Neil Richards, Woodrow Hartzog, Jordan Francis

When is surveillance advertising, the personalized marketing to people based upon their habits and traits, a privacy problem? Lawmakers and regulators have struggled to mount a coherent approach to describing the risks and benefits of ad delivery based upon pervasive electronic information collection. Before 9/11 and the second Internet boom, such a business model would have been technologically, economically, and politically impossible. Moreover, it was never disclosed or discussed - it was just developed by companies in the shadows. But it has become, for better or for worse, one of the default business models of economic commerce.

Lawmakers have struggled to regulate the excesses of surveillance advertising because it is often difficult to categorize ad tech practices as careless or unfair (though sometimes it is). Surveillance advertising’s critics have also struggled to overcome the response that it powers significant “free” services and offers “more relevant ads” that are per se better than “less relevant ads” that are not based upon surveillance and targeting. 

This paper offers such a response. Drawing on prior work by the authors and by the large interdisciplinary field of privacy scholarship, it argues that surveillance advertising’s real problem is that it is disloyal. Surveillance advertising’s benefits flow overwhelmingly to advertisers and platforms while its dangers are borne almost entirely by the vulnerable people on the other side of an information relationship with a massive power disparity. In this respect, advertising is not merely a default model of the internet economy, it embodies and illustrates some of its greatest flaws.

In this essay, we develop the concept of “disloyal advertising” as a framework for regulating ad tech and targeted marketing. Evocative of prior categories like “subliminal advertising” and “unfair and deceptive trade practices,” the notion of “disloyal advertising” goes beyond prior understandings to explain exactly why surveillance advertising is a problem and how to fix it. Inspired by classic fiduciary duties of loyalty, loyal advertising duties would successfully limit the abuses of platforms, ad tech, and data brokers while fostering sustainable marketing practices and a safe and fruitful personalized Internet.

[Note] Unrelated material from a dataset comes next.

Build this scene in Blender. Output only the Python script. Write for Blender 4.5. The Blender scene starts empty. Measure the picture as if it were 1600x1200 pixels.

Our essay proceeds in three parts. First, we explore how surveillance advertising is inherently disloyal because it disproportionately benefits companies at the expense of individuals and society. We draw from the literature on behavioral targeting to distinguish between standard contextual advertising systems, which require minimal data, from cross-context behavioral advertising systems, which demand troves of data and imperil people.

Second, we make the case for a duty of loyalty for surveillance advertising. We argue that a loyalty approach to surveillance advertising has three major benefits over the traditional “notice and choice” approach to privacy that prioritizes an individual’s control over their data and allows any advertising practice so long as it is not deceitful or unreasonably harmful. Loyalty rules prevent platforms from using a threadbare notion of consent to justify dangerous practices that primarily benefit platforms. Particularly when it comes to technologies like surveillance advertising that operate at or below the waterline of consumer consciousness, eople should be protected no matter what they choose. Loyalty rules also would allow regulators to avoid the problem of demonstrating that financial, emotional, or reputation harm is a “substantial injury” as part of an unfair trade practices claim. The key harm from disloyal advertising is the corruption of the relationship of trust between people and organizations. No further proof of harm is needed, though there are certainly others, including manipulation and the development of technologies that can be used in disloyal political advertising. Finally, loyalty rules add an additional factor to be considered by judges and enforcement agencies: the relative benefit of surveillance advertising to organizations. While some people might modestly benefit from “more relevant ads,” any such meager gains pale in comparison to the windfall reaped by platforms and ad tech companies. Comparing both the risks and benefits of both parties reveals that ad relevancy is a flimsy pretext to justify the largest data extraction operation the world has ever known. 

Third, we propose a legal framework for regulating disloyal advertising. Specifically, we propose leveraging the concepts of data minimization and the California Consumer Privacy Act’s notion of “cross-context behavioral advertising” to supplement a general duty of loyalty for personalization. Robust rules prohibiting platforms and ad tech companies enriching themselves at the expense of trusting parties won’t ruin the Internet or eliminate personalized technologies. But it will eliminate those that must rely upon disloyal behavior to survive.